Copy each line of the data below exactly, leaving out pictures.

Start Supplied information

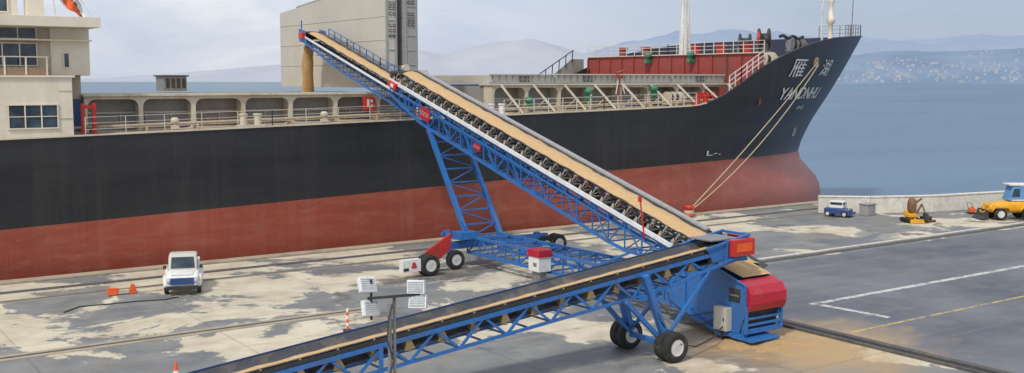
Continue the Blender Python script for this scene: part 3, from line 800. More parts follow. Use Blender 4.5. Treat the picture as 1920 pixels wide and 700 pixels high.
ip=[(-.66,.4),(-.64,.42),(-.33,.25),(.33,.25),(.64,.42),(.66,.4),(.34,.22),(-.34,.22),(-.66,.4)]
path=[((CX,y,zi(y)),(1,0,0),upv) for y in [58+i*(I1-58)/24 for i in range(25)]]
mb=MB();beltmesh(mb,ip,path,0);mb.obj('inner_belt',M['belt'],conv,CO)
mb=MB();mb.strut((CX,58,zi(58)-.35),(CX,I1,zi(I1)-.35),1.1,.03);mb.obj('inner_return_belt',M['belt'],conv,CO)
mb=MB();beltmesh(mb,[(-.36,.3),(-.18,.38),(.22,.4),(.44,.34)],[((CX,y,zi(y)+.015*math.sin(y*4)),(1,0,0),upv) for y in [58+i*(I1-58)/80 for i in range(81)]],0)
mb.obj('inner_belt_load',M['grain'],conv,CO)
mb=MB();rl=[(CX+1.0,y,zi(y)+.1) for y in (60,65,70,I1-.6)];railing(mb,rl,.7,2,1.1,.03);mb.obj('inner_railing',M['blue'],conv,CO)
zh=zi(I1)
mb=MB();mb.cyl((CX-.75,I1+.1,zh+.1),(CX+.75,I1+.1,zh+.1),.28,n=18);mb.obj('head_pulley',M['dark'],conv,CO)
mb=MB()
for xx in (CX-.85,CX+.8): mb.prism([(xx,I1-.7,zh-.5),(xx,I1+.6,zh-.3),(xx,I1+.65,zh+.6),(xx,I1-.4,zh+.45)],(.05,0,0))
mb.strut((CX-.84,I1+.6,zh+.4),(CX+.84,I1+.6,zh+.4),.08)
mb.strut((CX-.8,I1+.3,zh+.2),(CX-.8,I1+.2,zh+1.2),.07);mb.bx(CX-1.1,CX-.84,I1-.5,I1+.1,zh-.1,zh+.3,1)
mb.obj('head_chute',[M['blue'],M['red']],conv,CO)
mb=MB();mb.cyl((CX-.95,59.8,zc(59.8)+.3),(CX+1.1,59.8,zc(59.8)+.3),.24,n=16);mb.obj('transfer_pulley',M['dark'],conv,CO)
RX=Matrix.Rotation(math.atan(SL),3,'X')
mb=MB();mb.box((CX-1.3,59.0,zc(59)-.12),(.22,1.0,.36),0,RX);mb.box((CX-1.425,58.9,zc(58.9)-.12),(.02,.35,.22),1,RX);mb.obj('drive_motor',[M['red'],M['white']],conv,CO,bevel=.03)
for y,dz,L,H in ((55.3,-.8,1.1,.75),(49.6,-.85,.7,.36)):
    mb=MB();c=Vector((CX-1.17,y,zc(y)+dz));mb.box(c,(.03,L,H),0,RX)
    for k in range(6):
        mb.box(c+RX@Vector((-.02,-L*.38+k*L*.15,.0)),(.012,L*.025,H*.3),1,RX);mb.box(c+RX@Vector((-.022,-L*.36+k*L*.15,H*.12*(-1)**k)),(.012,L*.08,H*.07),1,RX)
    mb.obj('sign_panel',[M['redc'],M['hatch']],conv,CO)
mb=MB()
LT=Vector((CX-1.15,54.9,zc(54.9)-1.55));LB=Vector((CX-1.15,50.6,1.5))
for s in (-1,1):
    a=Vector(LB);b=Vector(LT);a.x=b.x=CX+s*1.15;mb.strut(a,b,.24)
K=8
for k in range(K+1):
    a=LB.lerp(LT,k/K);b=Vector(a);b.x=CX+1.15
    mb.strut(a,b,.09)
    if k<K:
        c=LB.lerp(LT,(k+1)/K)
        if k%2==0: c.x=CX+1.15;mb.strut(a,c,.06)
        else: mb.strut(b,c,.06)
mb.obj('support_leg',M['blue'],conv,CO)
mb=MB()
for s in (-1,1): mb.strut((CX+s*1.1,33.8,1.2),(CX+s*1.1,34.2,zc(34.2)-.7),.16);mb.strut((CX+s*1.1,39,1.7),(CX+s*1.1,36,zc(36)-.9),.1)
for s in (-1,1):
    truss_side(mb,lambda y:Vector((CX+s*1.05,y,1.65)),lambda y:Vector((CX+s*1.05,y,.75)),33.0,50.8,14,.15,wd=.07)
for i in range(15):
    y=33+17.8*i/14
    for z in (1.65,.75): mb.strut((CX-1.05,y,z),(CX+1.05,y,z),.07)
    if i<14: mb.strut((CX-1.05*(-1)**i,y,1.65),(CX+1.05*(-1)**i,y+17.8/14,1.65),.06)
mb.obj('drawbar_truss',M['blue'],conv,CO)
mb=MB();mb.strut((30.6,50.6,1.25),(38.2,51.3,1.1),.35,.4);mb.strut((30.6,50.9,1.9),(33,51,1.75),.16);mb.strut((30.9,50.4,.5),(30.9,50.9,2.1),.26)
mb.strut((37.5,51.3,.6),(37.5,51.3,1.4),.3);mb.bx(31.2,32.4,49.9,50.9,1.6,2.0);mb.strut((32.1,50.4,1.8),(31.6,50.5,2.6),.1)
mb.obj('axle_frame',M['blue'],conv,CO)
mb=MB();mb.prism([(28.4,49.6,.9),(29.0,49.6,1.3),(30.6,49.9,2.05),(30.6,49.9,1.2),(29.6,49.7,.6)],(.05,.22,0));mb.obj('steering_arm',M['red'],conv,CO,bevel=.02)
mb=MB();mb.bx(27.0,28.1,48.9,49.3,.35,1.0,0);mb.prism([(27.5,48.88,.55),(27.85,48.88,.55),(27.75,48.88,.85),(27.6,48.88,.85)],(0,-.01,0),1);mb.bx(27.05,27.35,48.88,48.9,.42,.58,2)
mb.obj('counterweight_box',[M['white'],M['red'],M['dark']],conv,CO,bevel=.03)
wheel(conv,CO,(28.7,49.0,.58),.58,.36,(0,-1,0),True);wheel(conv,CO,(30.9,49.95,.55),.55,.34,(0,-1,0),False)
wheel(conv,CO,(37.9,51.0,.58),.58,.36,(0,-1,0),True);wheel(conv,CO,(39.1,51.3,.58),.58,.36,(0,-1,0),True)
mb=MB();mb.bx(31.35,32.1,42.7,43.6,.85,1.6,0);mb.bx(31.3,32.15,42.65,43.65,1.6,1.95,1);mb.bx(31.34,31.35,42.9,43.2,1.1,1.3,2);mb.bx(31.5,31.9,42.8,43.5,.0,.85,2)
mb.obj('control_cabinet',[M['white'],M['redc'],M['steel']],conv,CO,bevel=.02)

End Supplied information

### The answer:
Continue the Blender Python script for this scene: part 3, from line 800. More parts follow. Use Blender 4.5. Treat the picture as 1920 pixels wide and 700 pixels high.
ip=[(-.66,.4),(-.64,.42),(-.33,.25),(.33,.25),(.64,.42),(.66,.4),(.34,.22),(-.34,.22),(-.66,.4)]
path=[((CX,y,zi(y)),(1,0,0),upv) for y in [58+i*(I1-58)/24 for i in range(25)]]
mb=MB();beltmesh(mb,ip,path,0);mb.obj('inner_belt',M['belt'],conv,CO)
mb=MB();mb.strut((CX,58,zi(58)-.35),(CX,I1,zi(I1)-.35),1.1,.03);mb.obj('inner_return_belt',M['belt'],conv,CO)
mb=MB();beltmesh(mb,[(-.36,.3),(-.18,.38),(.22,.4),(.44,.34)],[((CX,y,zi(y)+.015*math.sin(y*4)),(1,0,0),upv) for y in [58+i*(I1-58)/80 for i in range(81)]],0)
mb.obj('inner_belt_load',M['grain'],conv,CO)
mb=MB();rl=[(CX+1.0,y,zi(y)+.1) for y in (60,65,70,I1-.6)];railing(mb,rl,.7,2,1.1,.03);mb.obj('inner_railing',M['blue'],conv,CO)
zh=zi(I1)
mb=MB();mb.cyl((CX-.75,I1+.1,zh+.1),(CX+.75,I1+.1,zh+.1),.28,n=18);mb.obj('head_pulley',M['dark'],conv,CO)
mb=MB()
for xx in (CX-.85,CX+.8): mb.prism([(xx,I1-.7,zh-.5),(xx,I1+.6,zh-.3),(xx,I1+.65,zh+.6),(xx,I1-.4,zh+.45)],(.05,0,0))
mb.strut((CX-.84,I1+.6,zh+.4),(CX+.84,I1+.6,zh+.4),.08)
mb.strut((CX-.8,I1+.3,zh+.2),(CX-.8,I1+.2,zh+1.2),.07);mb.bx(CX-1.1,CX-.84,I1-.5,I1+.1,zh-.1,zh+.3,1)
mb.obj('head_chute',[M['blue'],M['red']],conv,CO)
mb=MB();mb.cyl((CX-.95,59.8,zc(59.8)+.3),(CX+1.1,59.8,zc(59.8)+.3),.24,n=16);mb.obj('transfer_pulley',M['dark'],conv,CO)
RX=Matrix.Rotation(math.atan(SL),3,'X')
mb=MB();mb.box((CX-1.3,59.0,zc(59)-.12),(.22,1.0,.36),0,RX);mb.box((CX-1.425,58.9,zc(58.9)-.12),(.02,.35,.22),1,RX);mb.obj('drive_motor',[M['red'],M['white']],conv,CO,bevel=.03)
for y,dz,L,H in ((55.3,-.8,1.1,.75),(49.6,-.85,.7,.36)):
    mb=MB();c=Vector((CX-1.17,y,zc(y)+dz));mb.box(c,(.03,L,H),0,RX)
    for k in range(6):
        mb.box(c+RX@Vector((-.02,-L*.38+k*L*.15,.0)),(.012,L*.025,H*.3),1,RX);mb.box(c+RX@Vector((-.022,-L*.36+k*L*.15,H*.12*(-1)**k)),(.012,L*.08,H*.07),1,RX)
    mb.obj('sign_panel',[M['redc'],M['hatch']],conv,CO)
mb=MB()
LT=Vector((CX-1.15,54.9,zc(54.9)-1.55));LB=Vector((CX-1.15,50.6,1.5))
for s in (-1,1):
    a=Vector(LB);b=Vector(LT);a.x=b.x=CX+s*1.15;mb.strut(a,b,.24)
K=8
for k in range(K+1):
    a=LB.lerp(LT,k/K);b=Vector(a);b.x=CX+1.15
    mb.strut(a,b,.09)
    if k<K:
        c=LB.lerp(LT,(k+1)/K)
        if k%2==0: c.x=CX+1.15;mb.strut(a,c,.06)
        else: mb.strut(b,c,.06)
mb.obj('support_leg',M['blue'],conv,CO)
mb=MB()
for s in (-1,1): mb.strut((CX+s*1.1,33.8,1.2),(CX+s*1.1,34.2,zc(34.2)-.7),.16);mb.strut((CX+s*1.1,39,1.7),(CX+s*1.1,36,zc(36)-.9),.1)
for s in (-1,1):
    truss_side(mb,lambda y:Vector((CX+s*1.05,y,1.65)),lambda y:Vector((CX+s*1.05,y,.75)),33.0,50.8,14,.15,wd=.07)
for i in range(15):
    y=33+17.8*i/14
    for z in (1.65,.75): mb.strut((CX-1.05,y,z),(CX+1.05,y,z),.07)
    if i<14: mb.strut((CX-1.05*(-1)**i,y,1.65),(CX+1.05*(-1)**i,y+17.8/14,1.65),.06)
mb.obj('drawbar_truss',M['blue'],conv,CO)
mb=MB();mb.strut((30.6,50.6,1.25),(38.2,51.3,1.1),.35,.4);mb.strut((30.6,50.9,1.9),(33,51,1.75),.16);mb.strut((30.9,50.4,.5),(30.9,50.9,2.1),.26)
mb.strut((37.5,51.3,.6),(37.5,51.3,1.4),.3);mb.bx(31.2,32.4,49.9,50.9,1.6,2.0);mb.strut((32.1,50.4,1.8),(31.6,50.5,2.6),.1)
mb.obj('axle_frame',M['blue'],conv,CO)
mb=MB();mb.prism([(28.4,49.6,.9),(29.0,49.6,1.3),(30.6,49.9,2.05),(30.6,49.9,1.2),(29.6,49.7,.6)],(.05,.22,0));mb.obj('steering_arm',M['red'],conv,CO,bevel=.02)
mb=MB();mb.bx(27.0,28.1,48.9,49.3,.35,1.0,0);mb.prism([(27.5,48.88,.55),(27.85,48.88,.55),(27.75,48.88,.85),(27.6,48.88,.85)],(0,-.01,0),1);mb.bx(27.05,27.35,48.88,48.9,.42,.58,2)
mb.obj('counterweight_box',[M['white'],M['red'],M['dark']],conv,CO,bevel=.03)
wheel(conv,CO,(28.7,49.0,.58),.58,.36,(0,-1,0),True);wheel(conv,CO,(30.9,49.95,.55),.55,.34,(0,-1,0),False)
wheel(conv,CO,(37.9,51.0,.58),.58,.36,(0,-1,0),True);wheel(conv,CO,(39.1,51.3,.58),.58,.36,(0,-1,0),True)
mb=MB();mb.bx(31.35,32.1,42.7,43.6,.85,1.6,0);mb.bx(31.3,32.15,42.65,43.65,1.6,1.95,1);mb.bx(31.34,31.35,42.9,43.2,1.1,1.3,2);mb.bx(31.5,31.9,42.8,43.5,.0,.85,2)
mb.obj('control_cabinet',[M['white'],M['redc'],M['steel']],conv,CO,bevel=.02)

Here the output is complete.